For this exercise, output only the lines between the "Reconstruct this image" line and the "COL = sc.collection" line, both of them included, and skip all pictures.

### EXTRACTED RECORDS
----------

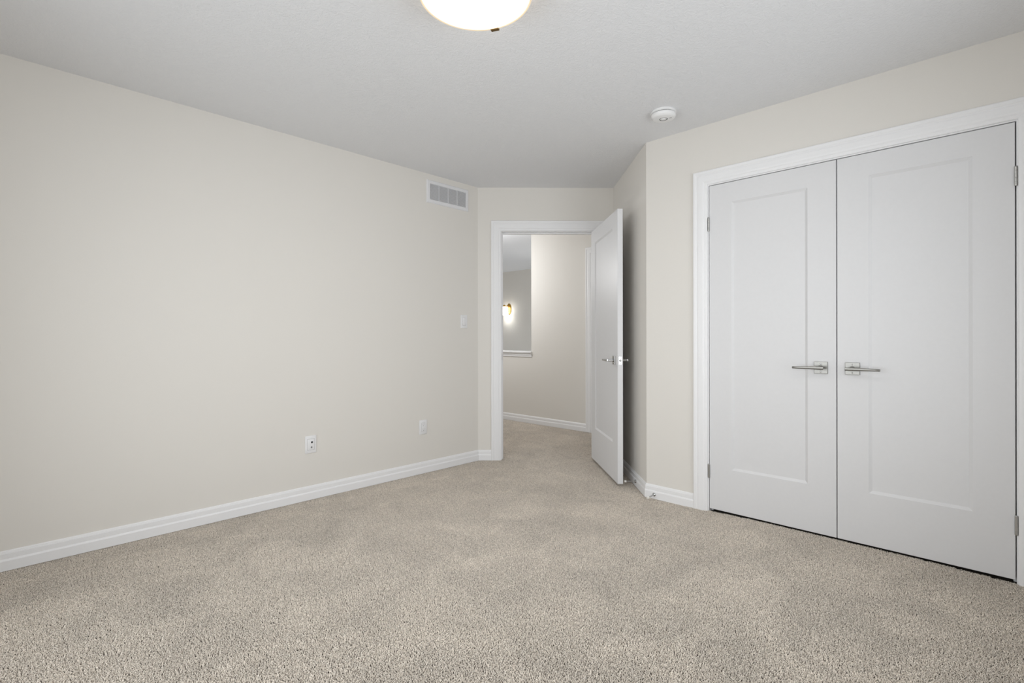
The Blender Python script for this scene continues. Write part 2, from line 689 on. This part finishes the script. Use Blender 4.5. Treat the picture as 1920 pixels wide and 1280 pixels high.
CW = 0.089                              # casing width
RV = 0.006                              # reveal
baseboard('baseboard_left', [(XW, YL), xy(A), xy(back(D1_L - RV - CW, 0))], -1,
          'white moulded baseboard along the left wall to the doorway')
baseboard('baseboard_return', [xy(back(D1_R + RV + CW, 0)), xy(C), xy(B), (XR, CL_1 + RV + CW)], -1,
          'white moulded baseboard wrapping the outer corner left of the closet')
baseboard('baseboard_near', [(XR, CL_0 - RV - CW), (XR, YS), (XW, YS), (XW, YL)], -1,
          'white moulded baseboard along the two window walls')
baseboard('baseboard_landing', [(XH, 3.52), (XH, 9.0)], 1,
          'white moulded baseboard of the landing wall through the doorway')


# ------------------------------------------------------------------ door casings and jambs
CASE = [(0, 0), (0, 0.0085), (0.0025, 0.0105), (0.010, 0.0115), (0.017, 0.0115), (0.022, 0.0145), (0.030, 0.0160),
        (0.056, 0.0165), (0.062, 0.0150), (0.066, 0.0150), (0.070, 0.0180), (0.083, 0.0190), (0.0865, 0.0180),
        (CW, 0.0155), (CW, 0)]


def casing(name, o, u, out, a0, a1, top, label, profile=CASE):
    """o: plan origin on wall face, u: along the wall, out: into the room; opening from a0 to a1"""
    u, out, up = Vector(u), Vector(out), Vector((0, 0, 1))
    o = Vector(o)
    path = [o + u * a0, o + u * a0 + up * top, o + u * a1 + up * top, o + u * a1]
    dirs = [(-u, out), (-u + up, out), (u + up, out), (u, out)]
    bm = bmesh.new()
    add_sweep(bm, path, dirs, profile)
    return struct(name, bm, M['trim'], label, 'door casing')


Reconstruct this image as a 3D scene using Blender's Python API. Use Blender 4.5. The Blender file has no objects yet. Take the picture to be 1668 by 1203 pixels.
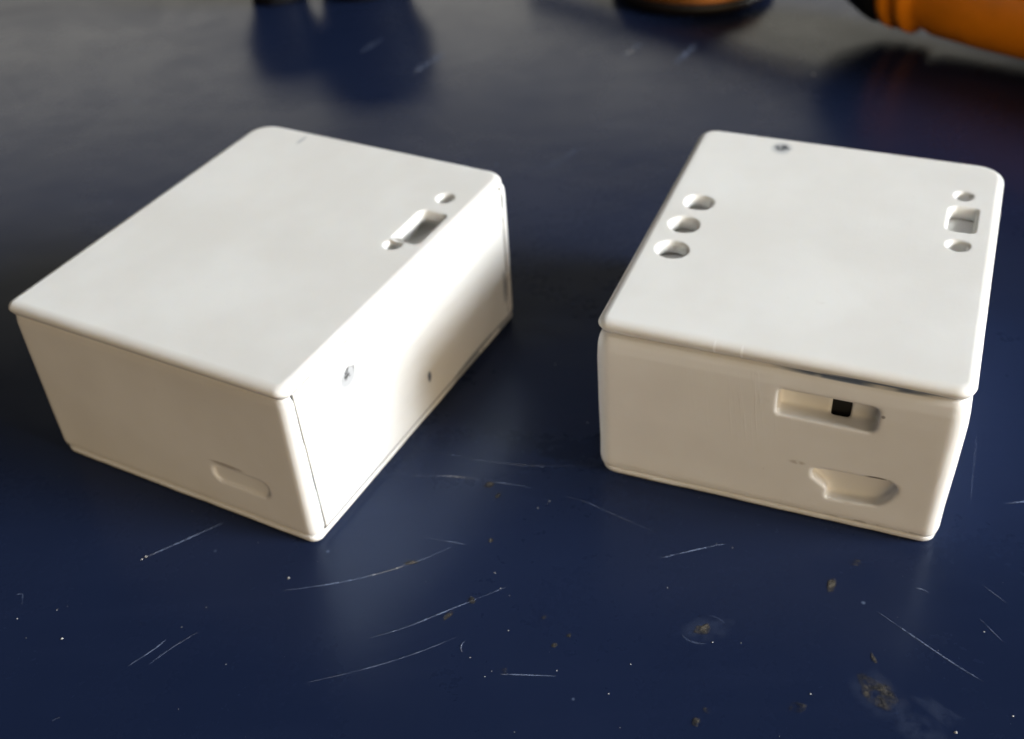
import bpy, bmesh, math, random
from mathutils import Vector, Matrix, noise
from mathutils.geometry import delaunay_2d_cdt
random.seed(7)
PI = math.pi
U = 0.1                      # one layout unit is 0.1 m
sc = bpy.context.scene
COL = sc.collection

# ------------------------------------------------------------------ camera
cd = bpy.data.cameras.new('camera')
cam = bpy.data.objects.new('camera', cd); COL.objects.link(cam)
R_ = Vector((0.99751411, -0.0440205, -0.05502541))
U_ = Vector((0.07046701, 0.62314361, 0.77892647))
W_ = Vector((0.0, 0.78086762, -0.62469654))
m = Matrix.Identity(4)
for i in range(3):
    m[i][0] = R_[i]; m[i][1] = U_[i]; m[i][2] = -W_[i]
m[2][3] = 1.0 * U
cam.matrix_world = m
cd.sensor_fit = 'HORIZONTAL'; cd.sensor_width = 36.0
cd.lens = 1871.6 / 1668 * 36.0
cd.clip_start = 0.005; cd.clip_end = 50
cd.dof.use_dof = True; cd.dof.focus_distance = 1.19 * U; cd.dof.aperture_fstop = 27
sc.camera = cam

# ------------------------------------------------------------------ light
world = bpy.data.worlds.new('World'); sc.world = world; world.use_nodes = True
bg = world.node_tree.nodes['Background']
bg.inputs[0].default_value = (1.0, 0.93, 0.84, 1); bg.inputs[1].default_value = 0.018

def area(name, target, az, el, dist, sx, sy, power, col, spread=180):
    """az measured from +X towards +Y, elevation el, all in degrees; dist in layout units"""
    l = bpy.data.lights.new(name, 'AREA'); l.shape = 'RECTANGLE'
    l.size = sx * U; l.size_y = sy * U; l.energy = power; l.color = col
    l.spread = math.radians(spread)
    o = bpy.data.objects.new(name, l); COL.objects.link(o)
    a, e = math.radians(az), math.radians(el)
    d = Vector((math.cos(e) * math.cos(a), math.cos(e) * math.sin(a), math.sin(e)))
    o.location = (Vector(target) + d * dist) * U
    o.rotation_euler = d.to_track_quat('Z', 'Y').to_euler()
    return o
CEN = (0.2, 1.2, 0.1)
area('window_light', (.02, .80, .1), -18, 22, 8.4, 6.6, 3.8, 1.85, (0.94, 0.98, 1.0), 39)
area('far_window_light', (0.2, 1.5, 0.0), 93, 19.5, 30, 32, 6.6, 11.0, (1.0, 0.93, 0.76))
area('ceiling_light', CEN, -80, 80, 18, 14, 12, 1.6, (1.0, 0.985, 0.96))
area('room_light', CEN, -70, 12, 18, 24, 6, 16.5, (1.0, 0.765, 0.47))

vs = sc.view_settings
vs.view_transform = 'Standard'; vs.look = 'None'; vs.exposure = 0; vs.gamma = 1
sc.cycles.max_bounces = 8; sc.cycles.diffuse_bounces = 5; sc.cycles.glossy_bounces = 4

# ------------------------------------------------------------------ node helpers
def nmat(name):
    mt = bpy.data.materials.new(name); mt.use_nodes = True
    nt = mt.node_tree
    return mt, nt, nt.nodes['Principled BSDF']
def N(nt, t, **kw):
    n = nt.nodes.new(t)
    for k, v in kw.items(): setattr(n, k, v)
    return n
def math_(nt, op, a, b=None, c=None, clamp=False):
    n = N(nt, 'ShaderNodeMath', operation=op); n.use_clamp = clamp
    for i, v in enumerate((a, b, c)):
        if v is None: continue
        if hasattr(v, 'is_linked'): nt.links.new(v, n.inputs[i])
        else: n.inputs[i].default_value = v
    return n.outputs[0]
def mixc(nt, fac, a, b):
    n = N(nt, 'ShaderNodeMix', data_type='RGBA')
    for s, v in ((n.inputs[0], fac), (n.inputs[6], a), (n.inputs[7], b)):
        if hasattr(v, 'is_linked'): nt.links.new(v, s)
        elif isinstance(v, tuple): s.default_value = (*v, 1) if len(v) == 3 else v
        else: s.default_value = v
    return n.outputs[2]
def ntex(nt, vec, scale, detail=4, rough=0.55, dist=0.0):
    n = N(nt, 'ShaderNodeTexNoise'); nt.links.new(vec, n.inputs['Vector'])
    n.inputs['Scale'].default_value = scale; n.inputs['Detail'].default_value = detail
    n.inputs['Roughness'].default_value = rough; n.inputs['Distortion'].default_value = dist
    return n.outputs['Fac']
def ramp(nt, v, a, b):
    n = N(nt, 'ShaderNodeMapRange'); n.clamp = True; n.interpolation_type = 'SMOOTHSTEP'
    nt.links.new(v, n.inputs[0]); n.inputs[1].default_value = a; n.inputs[2].default_value = b
    return n.outputs[0]
def coords(nt, scale=(1, 1, 1), rot=(0, 0, 0)):
    tc = N(nt, 'ShaderNodeTexCoord'); mp = N(nt, 'ShaderNodeMapping')
    nt.links.new(tc.outputs['Object'], mp.inputs['Vector'])
    mp.inputs['Scale'].default_value = [s / U for s in scale]; mp.inputs['Rotation'].default_value = rot
    return mp.outputs['Vector']
def bump(nt, height, strength, dist, prev=None):
    b = N(nt, 'ShaderNodeBump'); b.inputs['Strength'].default_value = strength
    b.inputs['Distance'].default_value = dist * U
    nt.links.new(height, b.inputs['Height'])
    if prev is not None: nt.links.new(prev, b.inputs['Normal'])
    return b.outputs['Normal']

# spot: (centre, radii, colour, amount, noise scale, noise threshold); stains and darker lines at slot and seam edges, in box coordinates
def plastic(name, spots=(), sand=None):
    mt, nt, p = nmat(name)
    v = coords(nt)
    big = ntex(nt, v, 6, 3)
    col = mixc(nt, ramp(nt, big, .3, .7), (.785, .77, .745), (.845, .838, .82))
    fine = ntex(nt, v, 60, 5, .7)
    col = mixc(nt, math_(nt, 'MULTIPLY', ramp(nt, fine, .62, .8), .18), col, (.62, .58, .52))
    for (c, r, cc, amt, ns, th) in spots:
        sub = N(nt, 'ShaderNodeVectorMath', operation='SUBTRACT'); nt.links.new(v, sub.inputs[0]); sub.inputs[1].default_value = c
        dv = N(nt, 'ShaderNodeVectorMath', operation='DIVIDE'); nt.links.new(sub.outputs[0], dv.inputs[0]); dv.inputs[1].default_value = r
        ln = N(nt, 'ShaderNodeVectorMath', operation='LENGTH'); nt.links.new(dv.outputs[0], ln.inputs[0])
        nz = ntex(nt, v, ns, 3, .6)
        f = ramp(nt, ln.outputs['Value'], 1.0, .45)
        g = ramp(nt, nz, th - .09, th + .09)
        f = math_(nt, 'MULTIPLY', math_(nt, 'MULTIPLY', f, g), amt)
        col = mixc(nt, f, col, cc)
    nt.links.new(col, p.inputs['Base Color'])
    rg = math_(nt, 'MULTIPLY_ADD', big, .16, .36)
    nt.links.new(rg, p.inputs['Roughness'])
    p.inputs['IOR'].default_value = 1.46
    p.inputs['Subsurface Weight'].default_value = .12
    p.inputs['Subsurface Radius'].default_value = (.0012, .0010, .0008)
    p.inputs['Subsurface Scale'].default_value = 1.0
    nrm = bump(nt, ntex(nt, v, 7, 2), .10, .012)
    nrm = bump(nt, ntex(nt, v, 130, 3), .05, .002, nrm)
    if sand:                                  # sanding strokes: stretched noise, strongest round one spot
        rot, ctr, rad, st = sand
        vs_ = coords(nt, (1, 1, 1), rot)
        st_ = N(nt, 'ShaderNodeMapping'); nt.links.new(vs_, st_.inputs['Vector']); st_.inputs['Scale'].default_value = (240, 240, 7)
        sn = ntex(nt, st_.outputs['Vector'], 1, 2, .6)
        sub = N(nt, 'ShaderNodeVectorMath', operation='SUBTRACT'); nt.links.new(v, sub.inputs[0]); sub.inputs[1].default_value = ctr
        ln = N(nt, 'ShaderNodeVectorMath', operation='LENGTH'); nt.links.new(sub.outputs[0], ln.inputs[0])
        f = math_(nt, 'ADD', ramp(nt, ln.outputs['Value'], rad, 0.0), .05)
        h = math_(nt, 'MULTIPLY', ramp(nt, sn, .5, .75), f)
        nrm = bump(nt, h, st, .003, nrm)
    nt.links.new(nrm, p.inputs['Normal'])
    return mt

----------

### RESULT
Reconstruct this image as a 3D scene using Blender's Python API. Use Blender 4.5. The Blender file has no objects yet. Take the picture to be 1668 by 1203 pixels.
import bpy, bmesh, math, random
from mathutils import Vector, Matrix, noise
from mathutils.geometry import delaunay_2d_cdt
random.seed(7)
PI = math.pi
U = 0.1                      # one layout unit is 0.1 m
sc = bpy.context.scene
COL = sc.collection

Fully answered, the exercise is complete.